Через пару часов мы остановились возле какой-то накрытой масксетью лачужки. Тут же материализовались два ФСБшника с тетрадками. Оказалось, что это КПП — раньше здесь проходила граница между Россией и Украиной. Сейчас — между старой Россией и новой. Новороссией.
— 200?
— Да.
— Сколько?
— 45. Пересчитывать будете? — пограничник скривился и показал взмахом руки, что ему тяжело из-за запаха даже рядом стоять, не то, что лезть в кузов.
— Вы не проедете. По списку в этой машине из живых едут только двое.
— Двое — это мы. Нам сопровождающего подкинули. У нас приказ — отвезти его в Ростов, передать Огрызку.
— А у меня приказ другой — пускать только по списку. — окружающие снова заговорили стихами.
Следующие два часа мы провели в ожидании: кто-то кому-то звонил, кто-то на кого-то кричал, кто-то кому-то тыкал в лицо бумажками.

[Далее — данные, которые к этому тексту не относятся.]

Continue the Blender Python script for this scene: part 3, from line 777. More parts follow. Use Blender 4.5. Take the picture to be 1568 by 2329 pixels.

Тела продолжали разлагаться и пахнуть: южнорусский март не был похож на холодильник.
Фото автора.
— «Бургер Кинг»!
Наша первая остановка после КПП была возле известной едальни.
— Здесь или с собой?
— С собой! — хором ответили напарники.
Я попытался робко возразить и предложить поесть за столом, но парни были неумолимы. Усевшись в тесной кабине, плотно прижавшись к друг другу локтями, мы принялись за трапезу. Почему было решено кушать в кабине, где стоит плотный запах мертвечины, а не в кафе — тайна велика есть. Протокол это или просто привычка парней — непонятно. Было в этом решении, впрочем, и хорошее — запах картошки фри и бургеров на какое-то время перебил запах жжёной и гниющей человеческой плоти.
Не спеша отобедав, мы наконец прибыли на территорию ростовского морга. На КПП была пробка из точно таких же, как у нас, «Уралов».
«Морг» оказался полноценной военной частью, вот только вместо строевой и огневой подготовки солдаты здесь занимались только одним — опознанием и обработкой покойников, последующей запайкой их в цинк, заколачиванием в деревянный ящик и отправкой домой. В мире только две таких воинских масти — одна в Оклахоме, сформированная под войну во Вьетнаме, а вторая здесь, развёрнутая под Афган и спрятанная за загадочной вывеской ЦПООП.
Символ похоронных войск — чёрный тюльпан. История его берёт начало с Афганской войны — так называли военно-транспортный самолёт Ан-12, на котором возвращался в СССР «груз 200». Чёрный тюльпан — самый мужской цветок, символизирующий бескорыстное служение и дружбу. В некоторых культурах его дарят друг другу мужчины — в знак поддержки и выражая крайнее почтение. Некогда такая традиция гуляла и у нас — жаль, что не прижилась.